With so many songs to choose from, Moran made careful selections before putting together both this show and the CD All Rise. “I chose pieces that were famous enough,” Moran says, “but also pieces that told a different story. We kind of stick with a truncated set list because if I get lost in that vast catalog, I could get lost for a while.”

One of the things Moran does to encourage an atmosphere of fun in the shows is wear a mask he had made of Fats Waller. “The mask is bringing him back, or bringing that spirit onto the stage,” Moran says. “It also allows me to free myself from the piano to a degree and make sure that people understand or maybe get bewildered by what they see with this mask. I think it also brings their guard down. This is a dance party, or something a little looser than a sit-down concert. I dance much more when I have my mask on. I interact with a different abandonment than I would normally. I used to wear it for 20 minutes. Now I wear it 45 minutes or an hour.”

Moran’s goal with Fats Waller Dance Party is to connect new and old styles of jazz so as to create bridges for new generations. “It is insanely important for the audience to have new experiences,” he says. “Kamasi Washington (Epic) is a great example of putting the music together to reflect the environment and taste around him. When he presents it to an audience, the kids show up to hear it. People understand that this music offers a box to stand on and tell their story. This is partially what makes Kendrick Lamar’s album (To Pimp a Butterfly) so powerful. He used jazz methods to get those points across in the songs. [David Bowie’s] Blackstar is fantastic. It’s a great wake-up call for jazz musicians to go further.”
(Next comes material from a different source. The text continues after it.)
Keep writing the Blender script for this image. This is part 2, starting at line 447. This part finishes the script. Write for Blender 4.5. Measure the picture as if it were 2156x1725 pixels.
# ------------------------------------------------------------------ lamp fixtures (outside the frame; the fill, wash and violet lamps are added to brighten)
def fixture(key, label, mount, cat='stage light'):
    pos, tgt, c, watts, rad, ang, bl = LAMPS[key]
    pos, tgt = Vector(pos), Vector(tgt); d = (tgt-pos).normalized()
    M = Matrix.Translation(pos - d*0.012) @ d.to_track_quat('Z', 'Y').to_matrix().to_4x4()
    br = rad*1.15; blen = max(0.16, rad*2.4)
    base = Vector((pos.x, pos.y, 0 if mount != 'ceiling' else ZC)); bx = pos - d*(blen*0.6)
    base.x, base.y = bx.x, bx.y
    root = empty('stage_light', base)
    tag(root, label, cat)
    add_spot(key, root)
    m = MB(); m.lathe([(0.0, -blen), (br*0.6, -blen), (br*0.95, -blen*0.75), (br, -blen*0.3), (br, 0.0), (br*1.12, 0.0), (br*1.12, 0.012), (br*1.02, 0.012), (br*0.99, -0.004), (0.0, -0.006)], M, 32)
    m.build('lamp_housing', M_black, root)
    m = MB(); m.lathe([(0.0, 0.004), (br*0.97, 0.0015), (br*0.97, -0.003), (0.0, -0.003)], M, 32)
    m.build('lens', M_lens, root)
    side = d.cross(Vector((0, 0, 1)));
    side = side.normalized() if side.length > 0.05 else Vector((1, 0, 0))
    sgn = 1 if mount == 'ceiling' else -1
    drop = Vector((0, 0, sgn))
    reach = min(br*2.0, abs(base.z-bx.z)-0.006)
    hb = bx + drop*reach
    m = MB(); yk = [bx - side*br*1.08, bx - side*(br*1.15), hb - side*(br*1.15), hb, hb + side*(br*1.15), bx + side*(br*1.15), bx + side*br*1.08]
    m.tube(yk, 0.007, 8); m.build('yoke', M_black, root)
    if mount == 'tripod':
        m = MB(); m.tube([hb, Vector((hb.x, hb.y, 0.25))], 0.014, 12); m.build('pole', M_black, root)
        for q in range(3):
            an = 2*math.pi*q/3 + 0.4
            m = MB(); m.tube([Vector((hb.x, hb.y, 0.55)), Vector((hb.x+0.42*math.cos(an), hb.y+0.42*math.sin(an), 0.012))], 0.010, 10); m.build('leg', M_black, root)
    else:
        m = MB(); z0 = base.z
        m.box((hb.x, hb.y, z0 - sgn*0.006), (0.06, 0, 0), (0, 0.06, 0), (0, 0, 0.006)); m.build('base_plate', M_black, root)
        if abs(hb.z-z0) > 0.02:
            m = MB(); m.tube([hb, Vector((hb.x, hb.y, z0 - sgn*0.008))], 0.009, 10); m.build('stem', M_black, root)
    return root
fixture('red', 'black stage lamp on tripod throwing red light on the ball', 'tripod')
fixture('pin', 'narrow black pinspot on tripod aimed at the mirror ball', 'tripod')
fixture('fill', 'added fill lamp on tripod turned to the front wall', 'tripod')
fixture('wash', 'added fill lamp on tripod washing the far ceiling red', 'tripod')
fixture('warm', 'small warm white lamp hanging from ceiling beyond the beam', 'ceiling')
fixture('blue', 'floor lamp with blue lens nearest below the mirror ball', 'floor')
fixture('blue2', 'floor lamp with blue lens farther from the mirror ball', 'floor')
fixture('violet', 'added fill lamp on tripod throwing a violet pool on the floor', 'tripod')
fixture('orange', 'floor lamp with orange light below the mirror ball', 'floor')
When asked to select one of Fats Waller’s songs that best represents him as an artist and a person, Moran is quick to answer. “It’s probably clichéd, but it’s Ain’t Misbehavin’. There’s two ways of looking at it: the lyric, ‘I’m saving all my love for you’—that is a powerful statement. Waller wrote that song while he was in jail for not paying his alimony. He writes a hit while in jail and wants to be back at home with his partner. There’s something about who is my love, my love for my wife, my love for my kids, my love for the piano, my love for the audience. It’s in those moments as a performer, for my audience, that it’s ‘for you, for you.’ We’re doing it for us, but we’re really doing it for you. Fats Waller taps that part of me with that song.”